> **What to work on**
Output every line below without omitting or altering anything.

> **Available data**
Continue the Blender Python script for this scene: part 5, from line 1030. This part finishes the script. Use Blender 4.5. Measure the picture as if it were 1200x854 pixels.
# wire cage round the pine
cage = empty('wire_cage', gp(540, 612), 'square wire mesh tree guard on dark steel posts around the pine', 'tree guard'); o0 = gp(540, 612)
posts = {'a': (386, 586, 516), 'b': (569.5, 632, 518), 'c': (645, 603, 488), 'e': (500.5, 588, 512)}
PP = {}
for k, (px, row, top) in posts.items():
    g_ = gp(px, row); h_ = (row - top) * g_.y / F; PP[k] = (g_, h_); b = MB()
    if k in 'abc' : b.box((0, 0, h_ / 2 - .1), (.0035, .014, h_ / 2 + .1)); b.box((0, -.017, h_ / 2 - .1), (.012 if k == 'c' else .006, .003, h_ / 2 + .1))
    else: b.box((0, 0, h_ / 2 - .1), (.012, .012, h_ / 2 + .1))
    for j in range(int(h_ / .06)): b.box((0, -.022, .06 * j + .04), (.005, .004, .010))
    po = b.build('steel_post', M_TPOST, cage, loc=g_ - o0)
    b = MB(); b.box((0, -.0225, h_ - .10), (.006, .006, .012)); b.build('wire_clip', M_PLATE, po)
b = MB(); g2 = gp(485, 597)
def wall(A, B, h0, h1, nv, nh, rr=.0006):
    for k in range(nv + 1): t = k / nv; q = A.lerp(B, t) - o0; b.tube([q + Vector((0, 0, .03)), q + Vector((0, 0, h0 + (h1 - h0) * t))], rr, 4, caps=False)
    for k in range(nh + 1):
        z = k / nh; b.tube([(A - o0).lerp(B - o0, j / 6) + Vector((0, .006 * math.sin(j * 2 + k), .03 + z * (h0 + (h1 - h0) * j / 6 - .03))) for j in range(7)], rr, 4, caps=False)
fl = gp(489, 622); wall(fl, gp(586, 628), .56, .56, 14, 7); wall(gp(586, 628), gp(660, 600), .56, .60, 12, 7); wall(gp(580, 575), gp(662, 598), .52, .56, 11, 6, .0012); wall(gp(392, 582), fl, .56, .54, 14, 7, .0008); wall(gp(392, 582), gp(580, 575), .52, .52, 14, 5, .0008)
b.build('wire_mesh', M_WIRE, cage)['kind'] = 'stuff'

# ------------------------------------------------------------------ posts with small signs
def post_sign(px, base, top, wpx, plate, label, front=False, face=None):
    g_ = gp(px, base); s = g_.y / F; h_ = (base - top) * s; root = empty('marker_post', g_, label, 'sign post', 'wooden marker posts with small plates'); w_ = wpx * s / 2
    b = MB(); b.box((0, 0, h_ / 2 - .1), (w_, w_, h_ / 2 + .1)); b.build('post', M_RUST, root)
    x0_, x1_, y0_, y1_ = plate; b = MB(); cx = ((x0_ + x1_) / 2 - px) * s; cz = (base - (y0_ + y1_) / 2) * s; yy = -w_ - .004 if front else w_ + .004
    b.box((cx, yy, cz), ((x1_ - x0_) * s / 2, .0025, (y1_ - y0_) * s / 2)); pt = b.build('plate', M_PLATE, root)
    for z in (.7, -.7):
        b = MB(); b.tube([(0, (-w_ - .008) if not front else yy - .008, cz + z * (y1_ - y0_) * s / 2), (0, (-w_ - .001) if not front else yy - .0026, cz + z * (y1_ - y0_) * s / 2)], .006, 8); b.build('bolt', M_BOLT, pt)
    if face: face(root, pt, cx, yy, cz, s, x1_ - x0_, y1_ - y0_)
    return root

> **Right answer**
Continue the Blender Python script for this scene: part 5, from line 1030. This part finishes the script. Use Blender 4.5. Measure the picture as if it were 1200x854 pixels.
# wire cage round the pine
cage = empty('wire_cage', gp(540, 612), 'square wire mesh tree guard on dark steel posts around the pine', 'tree guard'); o0 = gp(540, 612)
posts = {'a': (386, 586, 516), 'b': (569.5, 632, 518), 'c': (645, 603, 488), 'e': (500.5, 588, 512)}
PP = {}
for k, (px, row, top) in posts.items():
    g_ = gp(px, row); h_ = (row - top) * g_.y / F; PP[k] = (g_, h_); b = MB()
    if k in 'abc' : b.box((0, 0, h_ / 2 - .1), (.0035, .014, h_ / 2 + .1)); b.box((0, -.017, h_ / 2 - .1), (.012 if k == 'c' else .006, .003, h_ / 2 + .1))
    else: b.box((0, 0, h_ / 2 - .1), (.012, .012, h_ / 2 + .1))
    for j in range(int(h_ / .06)): b.box((0, -.022, .06 * j + .04), (.005, .004, .010))
    po = b.build('steel_post', M_TPOST, cage, loc=g_ - o0)
    b = MB(); b.box((0, -.0225, h_ - .10), (.006, .006, .012)); b.build('wire_clip', M_PLATE, po)
b = MB(); g2 = gp(485, 597)
def wall(A, B, h0, h1, nv, nh, rr=.0006):
    for k in range(nv + 1): t = k / nv; q = A.lerp(B, t) - o0; b.tube([q + Vector((0, 0, .03)), q + Vector((0, 0, h0 + (h1 - h0) * t))], rr, 4, caps=False)
    for k in range(nh + 1):
        z = k / nh; b.tube([(A - o0).lerp(B - o0, j / 6) + Vector((0, .006 * math.sin(j * 2 + k), .03 + z * (h0 + (h1 - h0) * j / 6 - .03))) for j in range(7)], rr, 4, caps=False)
fl = gp(489, 622); wall(fl, gp(586, 628), .56, .56, 14, 7); wall(gp(586, 628), gp(660, 600), .56, .60, 12, 7); wall(gp(580, 575), gp(662, 598), .52, .56, 11, 6, .0012); wall(gp(392, 582), fl, .56, .54, 14, 7, .0008); wall(gp(392, 582), gp(580, 575), .52, .52, 14, 5, .0008)
b.build('wire_mesh', M_WIRE, cage)['kind'] = 'stuff'

# ------------------------------------------------------------------ posts with small signs
def post_sign(px, base, top, wpx, plate, label, front=False, face=None):
    g_ = gp(px, base); s = g_.y / F; h_ = (base - top) * s; root = empty('marker_post', g_, label, 'sign post', 'wooden marker posts with small plates'); w_ = wpx * s / 2
    b = MB(); b.box((0, 0, h_ / 2 - .1), (w_, w_, h_ / 2 + .1)); b.build('post', M_RUST, root)
    x0_, x1_, y0_, y1_ = plate; b = MB(); cx = ((x0_ + x1_) / 2 - px) * s; cz = (base - (y0_ + y1_) / 2) * s; yy = -w_ - .004 if front else w_ + .004
    b.box((cx, yy, cz), ((x1_ - x0_) * s / 2, .0025, (y1_ - y0_) * s / 2)); pt = b.build('plate', M_PLATE, root)
    for z in (.7, -.7):
        b = MB(); b.tube([(0, (-w_ - .008) if not front else yy - .008, cz + z * (y1_ - y0_) * s / 2), (0, (-w_ - .001) if not front else yy - .0026, cz + z * (y1_ - y0_) * s / 2)], .006, 8); b.build('bolt', M_BOLT, pt)
    if face: face(root, pt, cx, yy, cz, s, x1_ - x0_, y1_ - y0_)
    return root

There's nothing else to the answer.